TASK GOAL: Beginning at the first line of the data, print each line exactly, stopping after the line that contains "y = YP + .5; a, b".

DATA SEGMENT:
__________________________________________________

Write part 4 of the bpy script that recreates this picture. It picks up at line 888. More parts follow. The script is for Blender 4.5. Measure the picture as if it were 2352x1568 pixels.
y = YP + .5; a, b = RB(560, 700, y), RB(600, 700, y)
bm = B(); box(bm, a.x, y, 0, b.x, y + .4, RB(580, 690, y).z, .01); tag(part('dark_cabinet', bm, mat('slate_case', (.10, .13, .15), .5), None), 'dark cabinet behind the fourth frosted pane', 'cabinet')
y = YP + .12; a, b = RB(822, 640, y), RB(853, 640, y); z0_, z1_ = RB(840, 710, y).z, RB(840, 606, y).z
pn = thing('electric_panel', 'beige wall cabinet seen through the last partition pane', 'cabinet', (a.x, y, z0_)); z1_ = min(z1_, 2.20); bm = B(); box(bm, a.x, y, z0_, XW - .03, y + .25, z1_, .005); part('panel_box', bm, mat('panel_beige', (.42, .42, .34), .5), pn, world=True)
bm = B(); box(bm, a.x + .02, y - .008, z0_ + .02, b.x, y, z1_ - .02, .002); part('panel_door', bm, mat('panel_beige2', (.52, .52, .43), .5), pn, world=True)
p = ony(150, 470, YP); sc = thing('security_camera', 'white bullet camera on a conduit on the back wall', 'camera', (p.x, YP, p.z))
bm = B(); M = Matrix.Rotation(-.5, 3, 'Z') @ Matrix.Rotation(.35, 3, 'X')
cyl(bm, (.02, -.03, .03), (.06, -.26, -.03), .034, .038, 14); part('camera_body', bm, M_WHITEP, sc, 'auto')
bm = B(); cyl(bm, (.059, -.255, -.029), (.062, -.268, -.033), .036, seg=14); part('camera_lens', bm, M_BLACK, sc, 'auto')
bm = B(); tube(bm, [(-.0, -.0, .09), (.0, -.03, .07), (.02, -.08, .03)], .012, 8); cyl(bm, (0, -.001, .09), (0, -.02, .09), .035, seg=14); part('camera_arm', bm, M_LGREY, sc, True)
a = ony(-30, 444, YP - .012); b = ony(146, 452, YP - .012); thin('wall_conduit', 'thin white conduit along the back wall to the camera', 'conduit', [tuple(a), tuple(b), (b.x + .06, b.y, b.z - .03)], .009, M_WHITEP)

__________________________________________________

TASK OUTPUT:
Write part 4 of the bpy script that recreates this picture. It picks up at line 888. More parts follow. The script is for Blender 4.5. Measure the picture as if it were 2352x1568 pixels.
y = YP + .5; a, b = RB(560, 700, y), RB(600, 700, y)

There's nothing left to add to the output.